When Eva Nash of Rogan Nash Architects first visited the corner site on which her three-level house now nestles into a Westmere slope, she could see the monkeys in the zoo. “Now that we’re living here, I’ve actually never seen the monkeys on the ropes,” she says.
Still, she’s thrilled with the house’s “two gabled forms joined together with a link”, which she and her BFF business partner Kate Rogan designed. Serendipitously, they were working on a home for Kate at the same time. This time they had a briefing meeting with the family as the client “because last time we forgot that important step and just jumped right in and designed them ourselves and we were like, ‘Oh, we should probably have told our husbands what was happening’.”
Top of Eva’s list was a house that captured the sunlight, to be uplifting and for everyone to have a space, something Kate calls being ‘together alone’. She also wanted the home to read with the other bungalows in the neighbourhood and have a kitchen that had an easy connection to the outside for large get-togethers and barbecues.
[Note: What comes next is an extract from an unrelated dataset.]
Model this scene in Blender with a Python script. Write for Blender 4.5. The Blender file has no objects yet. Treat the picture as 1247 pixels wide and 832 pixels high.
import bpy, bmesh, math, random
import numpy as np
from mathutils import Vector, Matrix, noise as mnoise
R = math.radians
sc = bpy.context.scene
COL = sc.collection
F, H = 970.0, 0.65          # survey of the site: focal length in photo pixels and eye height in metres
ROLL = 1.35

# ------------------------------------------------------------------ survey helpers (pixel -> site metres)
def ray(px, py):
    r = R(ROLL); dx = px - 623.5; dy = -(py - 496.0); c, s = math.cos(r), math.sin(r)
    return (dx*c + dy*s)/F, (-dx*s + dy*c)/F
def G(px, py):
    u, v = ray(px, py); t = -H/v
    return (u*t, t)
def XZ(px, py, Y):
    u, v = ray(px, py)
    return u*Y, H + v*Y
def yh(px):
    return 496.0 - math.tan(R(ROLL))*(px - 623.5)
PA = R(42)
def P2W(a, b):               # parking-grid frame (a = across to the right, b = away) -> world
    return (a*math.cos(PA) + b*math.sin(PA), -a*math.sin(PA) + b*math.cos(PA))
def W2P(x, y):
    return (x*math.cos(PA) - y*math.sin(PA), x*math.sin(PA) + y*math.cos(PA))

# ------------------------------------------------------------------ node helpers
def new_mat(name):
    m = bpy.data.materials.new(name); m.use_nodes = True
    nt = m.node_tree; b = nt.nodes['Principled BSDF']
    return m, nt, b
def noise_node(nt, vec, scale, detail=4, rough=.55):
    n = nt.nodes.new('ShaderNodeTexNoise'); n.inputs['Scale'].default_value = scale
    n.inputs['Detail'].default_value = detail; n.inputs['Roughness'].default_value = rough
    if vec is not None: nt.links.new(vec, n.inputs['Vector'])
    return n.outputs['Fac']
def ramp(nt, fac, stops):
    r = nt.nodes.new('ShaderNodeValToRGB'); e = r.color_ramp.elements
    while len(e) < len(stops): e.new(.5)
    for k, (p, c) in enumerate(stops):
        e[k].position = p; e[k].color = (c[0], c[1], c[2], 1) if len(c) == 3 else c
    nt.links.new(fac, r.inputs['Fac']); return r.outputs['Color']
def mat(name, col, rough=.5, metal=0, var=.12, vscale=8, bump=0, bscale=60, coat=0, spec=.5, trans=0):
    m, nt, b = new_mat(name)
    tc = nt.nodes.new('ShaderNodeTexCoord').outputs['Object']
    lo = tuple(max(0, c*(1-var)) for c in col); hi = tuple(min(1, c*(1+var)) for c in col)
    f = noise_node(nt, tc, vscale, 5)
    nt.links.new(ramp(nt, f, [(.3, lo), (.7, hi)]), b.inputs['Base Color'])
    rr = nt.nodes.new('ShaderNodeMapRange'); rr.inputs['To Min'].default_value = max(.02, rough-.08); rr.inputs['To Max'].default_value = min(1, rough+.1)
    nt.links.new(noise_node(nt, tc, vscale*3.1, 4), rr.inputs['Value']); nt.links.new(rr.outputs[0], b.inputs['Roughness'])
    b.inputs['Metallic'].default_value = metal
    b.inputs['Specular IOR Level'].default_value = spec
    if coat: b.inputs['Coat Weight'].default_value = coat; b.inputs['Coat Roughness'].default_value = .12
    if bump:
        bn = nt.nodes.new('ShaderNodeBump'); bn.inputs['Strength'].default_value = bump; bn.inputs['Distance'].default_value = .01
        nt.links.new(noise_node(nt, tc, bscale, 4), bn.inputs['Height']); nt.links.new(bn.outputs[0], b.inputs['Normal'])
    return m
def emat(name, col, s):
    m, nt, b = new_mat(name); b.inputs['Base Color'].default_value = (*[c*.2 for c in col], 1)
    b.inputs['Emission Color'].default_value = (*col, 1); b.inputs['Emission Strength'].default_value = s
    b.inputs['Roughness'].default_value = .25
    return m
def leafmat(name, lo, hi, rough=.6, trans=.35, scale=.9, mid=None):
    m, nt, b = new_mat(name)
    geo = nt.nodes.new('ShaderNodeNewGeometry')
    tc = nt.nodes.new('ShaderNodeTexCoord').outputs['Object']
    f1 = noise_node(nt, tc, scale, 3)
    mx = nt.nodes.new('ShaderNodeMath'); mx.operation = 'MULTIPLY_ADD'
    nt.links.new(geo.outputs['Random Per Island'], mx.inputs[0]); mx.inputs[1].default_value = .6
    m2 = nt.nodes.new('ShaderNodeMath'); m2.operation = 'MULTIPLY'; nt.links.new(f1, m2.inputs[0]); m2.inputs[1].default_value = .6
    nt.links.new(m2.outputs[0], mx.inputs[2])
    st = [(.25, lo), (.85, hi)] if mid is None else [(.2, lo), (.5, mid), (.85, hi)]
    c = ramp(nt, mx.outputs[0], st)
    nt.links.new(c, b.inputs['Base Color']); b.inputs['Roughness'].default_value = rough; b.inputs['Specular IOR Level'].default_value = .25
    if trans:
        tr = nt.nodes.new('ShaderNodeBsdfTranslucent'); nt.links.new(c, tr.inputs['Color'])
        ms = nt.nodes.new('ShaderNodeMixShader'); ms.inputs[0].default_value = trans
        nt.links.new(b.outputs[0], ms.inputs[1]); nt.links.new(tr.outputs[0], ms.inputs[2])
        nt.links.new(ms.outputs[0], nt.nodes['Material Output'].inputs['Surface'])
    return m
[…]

To invite the sun into the house and get that outside connection they used a lot of Vantage sliding doors, large picture windows and louvres, including high-level windows extending to the roof in the open-plan area. They used perforated metal screens over some of the joinery and outdoor spaces to provide shade from the bright sun and act as privacy screens. “The screens create that beautiful, dappled light, which is kind of like sitting under a tree, and is an idea I wanted to explore with this house. I have a fond childhood memory of sitting under a tree in dappled sunlight that has always stayed with me,” says Eva.
Eva wanted the house to be calming, so she used earthy tones on the Abodo weatherboards on the exterior, which were painted mid-tone green, and the other with a natural timber stain. Using different varieties of oak and cedar for the interior, the pair also brought those earthy tones inside using the two types of wood, as well as green for the sofa in the snug, and in the bathrooms and laundry.
Specs aside, it’s family that makes the house, they say. “I know the architects want to say it’s all about the architecture but it really is the family and how happy those people are in their own home,” says Kate. Eva, her husband and two children are very happy indeed.